Hot Topics--The Property Tax on Business
Inventories
In February comes the
groundhog, and then the billboards and airwaves explode with ads for
“inventory tax sales.” Funny thing: there’s
no such thing as an Indiana “inventory tax.”
What there is, is the regular old property tax, applied to the assessed
value of business inventories. March
1 is the day businesses must assess their property, so they try to have as
little as possible on their lots, on their shelves or in their warehouses on that date.

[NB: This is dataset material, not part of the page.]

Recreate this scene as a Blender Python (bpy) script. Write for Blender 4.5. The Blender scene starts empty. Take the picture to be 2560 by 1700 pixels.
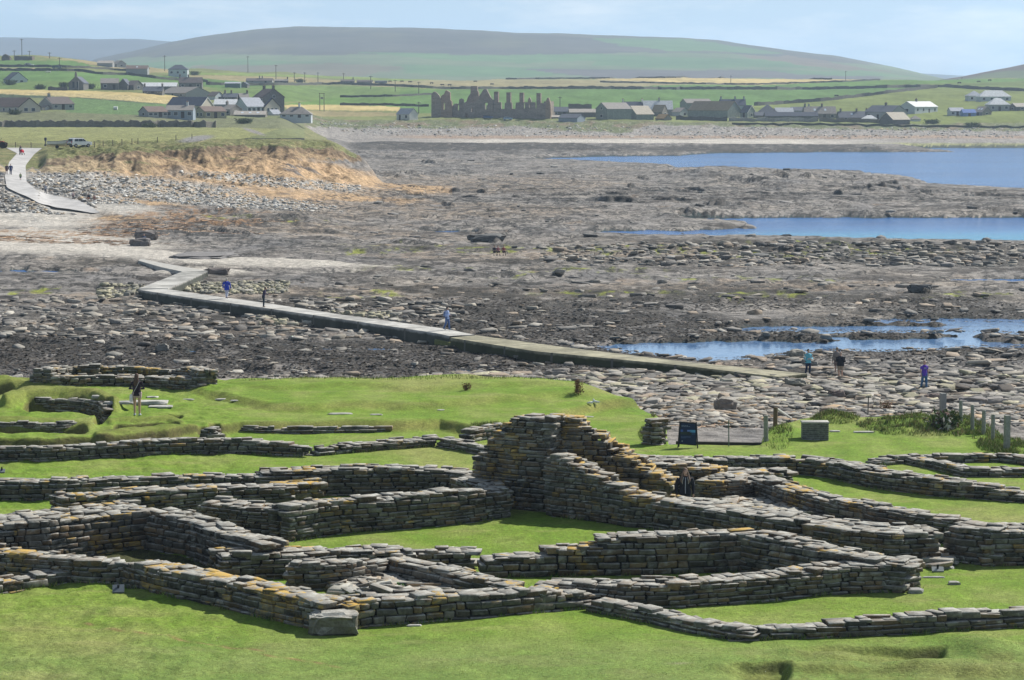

How to get rid of it? Sell
it in February!
Taxable
property comes in two flavors: real
and personal. Real property is land and buildings. Personal property is mostly business equipment and
inventories. The local assessor
uses a state rulebook to measure the value of real property. Personal property is mostly self-assessed by business owners, using
tax forms.
Business taxpayers value inventories at their cost or their sales value, whichever is less. The taxpayer subtracts an inventory adjustment of 35% from cost, to get the “true tax value” of inventories. Assessed value used to be true tax value divided by three, but starting last year we quit dividing by three.
Here's how it
works. Suppose a car
costs a dealer $20,000. Despite the
best efforts of the sales staff, the car is still on the lot on March 1.
The cost is entered on the personal property form.
The dealer subtracts 35% for the inventory adjustment, leaving $13,000 in
assessed value. The
property tax rate is the sum of the rates of all the units of government that
the dealership is in, including the county, school corporation and city or town.
The average tax rate, statewide, is about $3.00 per $100 assessed value. The tax owed on the car
would be $390. The dealer would owe
this tax in the year after the assessment date.
Tax restructuring is going to change all this. The General Assembly voted to phase out the inventory tax by 2007. After that date inventories will be assessed, but there will be a 100% deduction applied, so none of the inventory assessed value will be taxed. It's possible this idea will be challenged in court. Tax restructuring also allowed counties to adopt the inventory deduction early, and fourteen of them did.
So the inventory tax's days are numbered. After 2006, no more inventory tax sales. Another Indiana tradition gone! The question: will anyone miss it?